I am definitely going to buy some lovely stationary to write to my grandmother in law, since I don’t always feel up for a telephone conversation.
Thanks for the inspiration and your wonderful blog.
Enjoy every one of your posts
Thanks a million xx
Hi Paula
Thanks so much for the inspiration to begin letter writing again. I used to write regularly with my sister especially and think about writing others as well, but it has all fallen by the wayside. I do like the fact that I can think about what I want to say as I write it and and yes do miss getting a personal hand written note in the mail box – emails don’t equate to this, although I do love the speed we have with our digital age.
I am definitely going to buy some lovely stationary to write to my grandmother in law, since I don’t always feel up for a telephone conversation.
Thanks for the inspiration and your wonderful blog.
Enjoy every one of your posts
Thanks a million xx
I wrote a letter to my son when he told me he’d decided to become a policeman.
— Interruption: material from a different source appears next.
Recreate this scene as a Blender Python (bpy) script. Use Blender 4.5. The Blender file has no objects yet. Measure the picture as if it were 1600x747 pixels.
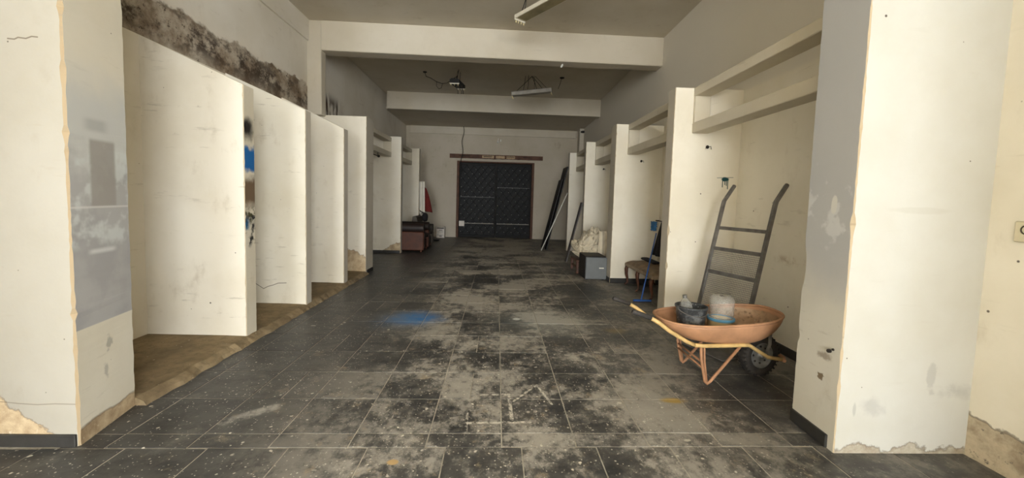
import bpy, math, random
from mathutils import Vector, Matrix, noise as mnoise
random.seed(7)
SC = bpy.context.scene
COL = SC.collection

# ------------------------------------------------------------------ camera
F, VP, ROLL, CAMH, CX, CY = 630.0, (777.0, 310.0), 0.029, 1.5, 800.0, 353.0
vy = Vector(((VP[0]-CX)/F, (CY-VP[1])/F, 1)).normalized()
vz = Vector((ROLL, 1, 0)); vz.z = -(vz.x*vy.x+vz.y*vy.y)/vy.z; vz.normalize()
vx = vz.cross(vy)
if vx.x < 0: vx = -vx
right = Vector((vx.x, vy.x, vz.x)); up = Vector((vx.y, vy.y, vz.y)); fwd = Vector((vx.z, vy.z, vz.z))
cam = bpy.data.cameras.new('camera'); camo = bpy.data.objects.new('camera', cam); COL.objects.link(camo)
m = Matrix((right, up, -fwd)).transposed().to_4x4(); m.translation = (0, 0, CAMH)
camo.matrix_world = m
cam.sensor_fit = 'HORIZONTAL'; cam.sensor_width = 36.0; cam.lens = F/1600*36
cam.shift_y = -(373.5-CY)/1600; cam.clip_start = 0.05
SC.camera = camo

# ------------------------------------------------------------------ world, daylight through the shop opening, exposure
OPEN = (-3.2, 0.5, 0.0, 4.2, -11.5)           # x0, x1, z0, z1, y: shop front opening behind the camera
SIDE = (-9.5, -3.6, 0.0, 4.0)                 # y0, y1, z0, z1: side opening in the right wall behind the camera
w = bpy.data.worlds.new('world'); SC.world = w; w.use_nodes = True
bg = w.node_tree.nodes['Background']; bg.inputs[0].default_value = (0.925, 0.968, 1.0, 1); bg.inputs[1].default_value = 7.0
def portal(name, size, size_y, loc, rot):
    pl = bpy.data.lights.new(name, 'AREA'); pl.shape = 'RECTANGLE'; pl.size = size; pl.size_y = size_y; pl.cycles.is_portal = True
    po = bpy.data.objects.new(name, pl); COL.objects.link(po); po.location = loc; po.rotation_euler = rot
portal('daylight_portal', OPEN[1]-OPEN[0], OPEN[3]-OPEN[2], ((OPEN[0]+OPEN[1])/2, OPEN[4]-.02, (OPEN[2]+OPEN[3])/2), (math.radians(90), 0, 0))
portal('side_daylight_portal', SIDE[3]-SIDE[2], SIDE[1]-SIDE[0], (2.93, (SIDE[0]+SIDE[1])/2, (SIDE[2]+SIDE[3])/2), (0, math.radians(90), 0))
SC.view_settings.view_transform = 'Standard'; SC.view_settings.look = 'None'
SC.view_settings.gamma = 1.0; SC.view_settings.use_curve_mapping = False
SC.view_settings.exposure = 2.3
SC.cycles.use_denoising = True
SC.cycles.max_bounces = 12; SC.cycles.diffuse_bounces = 7; SC.cycles.glossy_bounces = 4; SC.cycles.transmission_bounces = 8

# ------------------------------------------------------------------ material helpers
def lin(r, g=None, b=None):
    f = lambda v: (v/255/12.92) if v/255 <= .04045 else ((v/255+.055)/1.055)**2.4
    return (f(r), f(g), f(b), 1)

class NT:
    def __init__(s, name, rough=.75, spec=.35):
        s.mat = bpy.data.materials.new(name); s.mat.use_nodes = True
        s.t = s.mat.node_tree; s.b = s.t.nodes['Principled BSDF']
        s.b.inputs['Roughness'].default_value = rough; s.b.inputs['Specular IOR Level'].default_value = spec
        g = s.t.nodes.new('ShaderNodeNewGeometry'); s.pos = g.outputs['Position']; s.nrm = g.outputs['Normal']
        sp = s.t.nodes.new('ShaderNodeSeparateXYZ'); s.t.links.new(s.pos, sp.inputs[0]); s.x, s.y, s.z = sp.outputs
    def put(s, sock, v):
        if isinstance(v, bpy.types.NodeSocket): s.t.links.new(v, sock)
        elif v is not None: sock.default_value = v
    def m(s, op, a, b=None, c=None, clamp=False):
        n = s.t.nodes.new('ShaderNodeMath'); n.operation = op; n.use_clamp = clamp
        s.put(n.inputs[0], a); s.put(n.inputs[1], b); s.put(n.inputs[2], c); return n.outputs[0]
    def mul(s, a, b): return s.m('MULTIPLY', a, b)
    def add(s, a, b): return s.m('ADD', a, b)
    def sub(s, a, b): return s.m('SUBTRACT', a, b)
    def mix(s, f, a, b, blend='MIX'):
        n = s.t.nodes.new('ShaderNodeMix'); n.data_type = 'RGBA'; n.blend_type = blend
        s.put(n.inputs[0], f); s.put(n.inputs[6], a); s.put(n.inputs[7], b); return n.outputs[2]
    def rng(s, v, lo, hi, a=0., b=1., smooth=True):
        n = s.t.nodes.new('ShaderNodeMapRange'); n.interpolation_type = 'SMOOTHSTEP' if smooth else 'LINEAR'
        s.put(n.inputs[0], v); n.inputs[1].default_value = lo; n.inputs[2].default_value = hi
        n.inputs[3].default_value = a; n.inputs[4].default_value = b; return n.outputs[0]
    def vec(s, sx=1, sy=1, sz=1, src=None):
        n = s.t.nodes.new('ShaderNodeVectorMath'); n.operation = 'MULTIPLY'
        s.put(n.inputs[0], src or s.pos); n.inputs[1].default_value = (sx, sy, sz); return n.outputs[0]
    def noise(s, scale, detail=5, rough=.55, vec=None, dist=0., off=0.):
        n = s.t.nodes.new('ShaderNodeTexNoise')
        n.noise_dimensions = '4D' if off else '3D'
        s.put(n.inputs['Vector'], vec or s.pos); n.inputs['Scale'].default_value = scale
        n.inputs['Detail'].default_value = detail; n.inputs['Roughness'].default_value = rough; n.inputs['Distortion'].default_value = dist
        if off: n.inputs['W'].default_value = off
        return n.outputs[0]
    def vor(s, scale, feature='F1', vec=None, rnd=1.):
        n = s.t.nodes.new('ShaderNodeTexVoronoi'); n.feature = feature
        s.put(n.inputs['Vector'], vec or s.pos); n.inputs['Scale'].default_value = scale; n.inputs['Randomness'].default_value = rnd
        return n
    def specks(s, scale, radius, keep, vec=None):
        v = s.vor(scale, vec=vec)
        c = s.t.nodes.new('ShaderNodeSeparateColor'); s.t.links.new(v.outputs['Color'], c.inputs[0])
        d = s.rng(v.outputs['Distance'], radius, radius*.6)
        return s.mul(d, s.m('LESS_THAN', c.outputs[0], keep))
    def band(s, v, lo, hi, soft=.02):
        return s.mul(s.rng(v, lo-soft, lo+soft), s.rng(v, hi+soft, hi-soft))
    def blob(s, cx, cy, cz, rx, ry, rz, nz=.0, nscale=6, soft=.35):
        d = None
        for v, c0, r in ((s.x, cx, rx), (s.y, cy, ry), (s.z, cz, rz)):
            if r is None: continue
            q = s.m('POWER', s.m('ABSOLUTE', s.m('DIVIDE', s.sub(v, c0), r)), 2.)
            d = q if d is None else s.add(d, q)
        d = s.m('SQRT', d)
        if nz: d = s.add(d, s.mul(s.sub(s.noise(nscale, 5), .5), nz))
        return s.rng(d, 1.+soft*.5, 1.-soft)
    def stroke(s, a, b, wdt, h=('x', 'y')):
        ax = {'x': s.x, 'y': s.y, 'z': s.z}; u, v = ax[h[0]], ax[h[1]]
        dx, dy = b[0]-a[0], b[1]-a[1]; L2 = dx*dx+dy*dy
        t = s.m('DIVIDE', s.add(s.mul(s.sub(u, a[0]), dx), s.mul(s.sub(v, a[1]), dy)), L2, clamp=True)
        px = s.sub(s.sub(u, a[0]), s.mul(t, dx)); py = s.sub(s.sub(v, a[1]), s.mul(t, dy))
        d = s.m('SQRT', s.add(s.mul(px, px), s.mul(py, py)))
        return s.rng(d, wdt*1.3, wdt*.5)
    def bump(s, h, strength=.3, dist=.01):
        n = s.t.nodes.new('ShaderNodeBump'); n.inputs['Strength'].default_value = strength; n.inputs['Distance'].default_value = dist
        s.put(n.inputs['Height'], h); s.t.links.new(n.outputs[0], s.b.inputs['Normal'])
    def col(s, c): s.put(s.b.inputs['Base Color'], c); return s.mat

def simple(name, rgb, rough=.6, metal=0., var=.15, scale=9, spec=.4, trans=0.):
    n = NT(name, rough, spec); c = lin(*rgb)
    d = tuple(v*(1-var*2) for v in c[:3])+(1,)
    n.b.inputs['Metallic'].default_value = metal
    if trans: n.b.inputs['Transmission Weight'].default_value = trans; n.b.inputs['IOR'].default_value = 1.35
    f = n.rng(n.noise(scale, 6, .6), .3, .75)
    n.bump(n.noise(scale*5, 4), .12, .004)
    return n.col(n.mix(f, c, d))

RAW = lin(172, 152, 120)
def paint(name, rgb, dirt=.75, bare=None, marks=None, rough=.72, specks=True, off=0., bcol=((192, 172, 140), (142, 120, 92), (206, 192, 168))):
    """old wall paint; bare = (height, amplitude, scale) of plaster showing at the foot"""
    n = NT(name, rough, .3)
    base = lin(*rgb); warm = (base[0]*.88, base[1]*.86, base[2]*.81, 1); dk = (base[0]*.62, base[1]*.57, base[2]*.50, 1)
    c = n.mix(n.rng(n.noise(.9, 6, .6, off=off), .35, .72), base, warm)
    c = n.mix(n.mul(n.rng(n.noise(4.5, 8, .65, vec=n.vec(1, 1, .55), off=off+1), .55, .8), dirt), c, dk)
    c = n.mix(n.mul(n.rng(n.noise(22, 6, .7), .62, .8), dirt*.6), c, dk)
    scuff = n.mul(n.rng(n.noise(9, 5, .6, vec=n.vec(.35, .35, 2.2), off=off+3), .60, .68), n.rng(n.noise(2.2, 2, off=off+5), .42, .58))
    c = n.mix(n.mul(scuff, dirt*.45), c, lin(134, 122, 104))
    h = n.mul(n.noise(30, 5, .6), .25)
    if specks:
        sp = n.specks(4.2, .042, .55)
        sp2 = n.specks(9., .05, .22)
        c = n.mix(n.m('MAXIMUM', n.mul(sp, .9), n.mul(sp2, .75)), c, lin(62, 50, 40))
    if bare:
        hh, amp, sc = bare[:3]
        lim = n.add(n.mul(n.sub(n.noise(sc, 7, .6, off=off+2), .5), amp*2), hh)
        if len(bare) > 3: lim = n.add(lim, n.rng(n.x, bare[3], bare[4], bare[5], 0., False))
        f = n.rng(n.sub(lim, n.z), -.006, .006)
        rc = n.mix(n.rng(n.noise(7, 7, .7), .3, .7), lin(*bcol[0]), lin(*bcol[1]))
        rc = n.mix(n.rng(n.noise(26, 4, .7), .6, .75), rc, lin(*bcol[2]))
        edge = n.mul(n.rng(n.m('ABSOLUTE', n.sub(lim, n.z)), .012, .003), .4)
        c = n.mix(f, c, rc); c = n.mix(edge, c, lin(92, 78, 62))
        h = n.sub(n.add(h, n.mul(n.mul(n.noise(18, 6, .7), f), 1.2)), f)
    if marks: c = marks(n, c)
    n.bump(h, .35, .008)
    return n.col(c)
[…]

I cautioned him to never forget that to be an officer of the law is to serve the public, and to maintain his compassion, honesty and integrity despite the challenges that he was sure to face. He never acknowledged the letter in any way. Until the day that as class valedictorian he stood in front of his fellow cadets and read a portion of my letter. He also said that he had reread my letter several times. I’m not ashamed to say that hearing him say that made me cry. As a mother, you never know if your kids are hearing you. Well this was one time I knew he’d listened. And I know it was because I put my feelings into that letter.
AMEN!! There is nothing better than going to the mailbox and pulling out a handwritten note. We have quite a collection of old letters ourselves. A letter from my great, great grandfather to his family during the Civil War. My brother when in early elementary school telling my grandmother that he was sorry she had broken her tailbone, he was "broke, too."
And most recently notes from all over the country expressing sorrow for the loss of my father-in-law.
Letters are better!!
These comments are better than the post itself! I love all your stories about letter writing and its value!!
Write On! your words touched my heart! I have a box of "correspondence" that I have saved over the years. My grandmas and my cousins were all big letter writers and I loved to send and receive mail. Letter writing is a lost art and I try to do my small part by sending handmade cards and notes for all occasions and sometimes for no reason at all.